R. A questo punto una rottura dell’Euro avrebbe costi molto alti. I paesi che uscissero tornando ad una moneta nazionale vedrebbero una fortissima perdita di potere d’acquisto per le famiglie poiché le monete nazionali si svaluterebbero di molto, del 30-50% e l’inflazione salirebbe, erodendo il valore di salari, pensioni e stipendi, i depositi sarebbero riconvertiti forzosamente nelle nuove monete, e dunque ne uscirebbero dimezzati; i governi perderebbero l’accesso ai mercati internazionali e dovrebbero dichiarare la loro insolvenza ristrutturando il debito pubblico e riconvertendolo in moneta nazionale; molte banche fallirebbero perché i loro investimenti in titoli di stato perderebbero valore, mettendo a rischio i depositi dei cittadini, e riducendo ancor più i prestiti alle imprese; con minori consumi e minor credito molte imprese fallirebbero e ci sarebbe una recessione e disoccupazione molto elevata, che potrebbe però essere compensata dall’aumento delle esportazioni dovute alla svalutazione.
3) Proprio in questi giorni, il ministro dell’Economia Vittorio Grilli, davanti alla commissione Affari economici e finanziari del Parlamento europeo a Bruxelles, ha dichiarato che l’Italia uscirà dalla recessione prima del previsto, addirittura ha parlato di Aprile di quest’anno. In base alle sue analisi, questa eventualità è pressoché impossibile?
R. Direi improbabile. La Banca d’Italia ha appena rivisto le stime per la crescita del PIL 2013 verso il basso, dal -0,2 al -1% questo peggioramento potrà richiedere una manovra aggiuntiva consistente, tra i 5 e i 10 miliardi.
4) Se come da Lei sostenuto, l’attuale risposta politica dell’Eurozona non sta facendo altro che peggiorare la situazione "aggravando anche il peccato originale dell’euro: l’asimmetria", cosa pensa che si potrebbe fare concretamente per rimettere l’Eurozona su un percorso, seppur graduale, di crescita? E soprattutto esiste una via d’uscita?

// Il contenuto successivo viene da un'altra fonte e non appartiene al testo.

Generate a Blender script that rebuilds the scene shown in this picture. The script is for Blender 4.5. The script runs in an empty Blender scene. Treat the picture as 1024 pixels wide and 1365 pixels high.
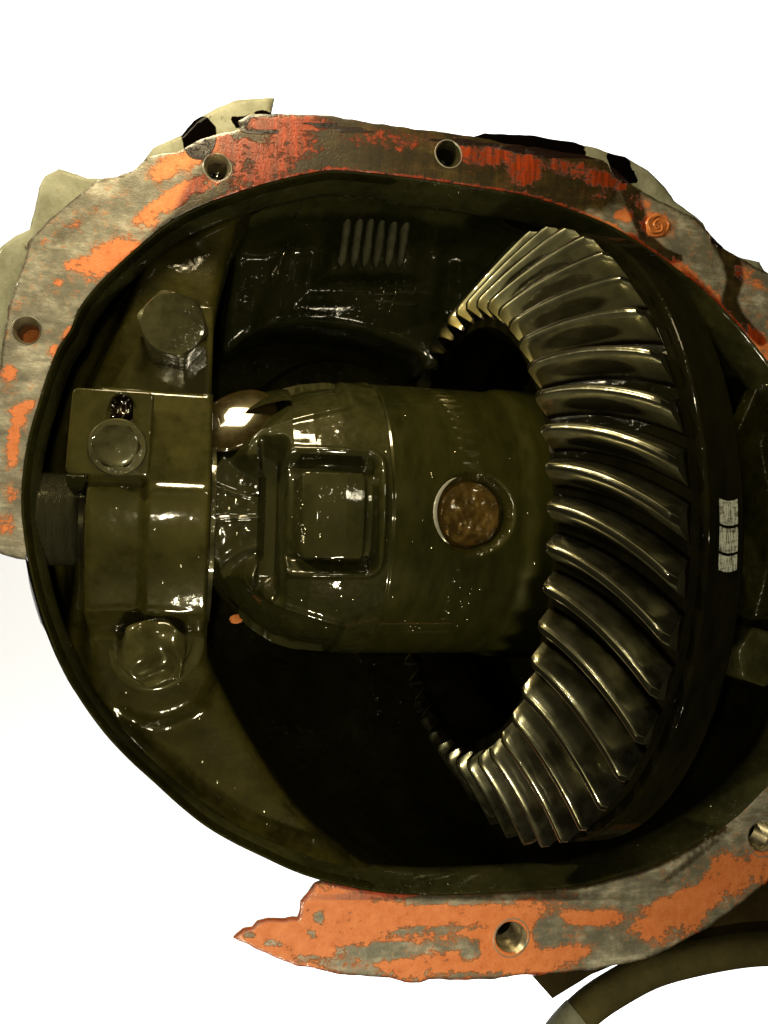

R. Sarebbero necessarie tante cose: nell’immediato i paesi della zona Euro che hanno situazioni economiche e di bilancio diverse dovrebbero adottare politiche diverse. I paesi con gravi problemi fiscali dovrebbero perseguire il pareggio ma in modo più diluito del tempo, tenendo conto dello stato di recessione dell’economia.
Paesi con debito più contenuto e con bilanci non in rosso dovrebbero perseguire politiche attive di rilancio economiche attraverso la riduzione delle imposte. Tutti i paesi, soprattutto quelli che sono cresciuti poco come l’Italia, dovrebbero adottare politiche drastiche di semplificazione burocratica, e riforme strutturali nel mercato del credito e del lavoro, riducendo il peso degli enti locali nei servizi pubblici locali (energia, trasporti etc).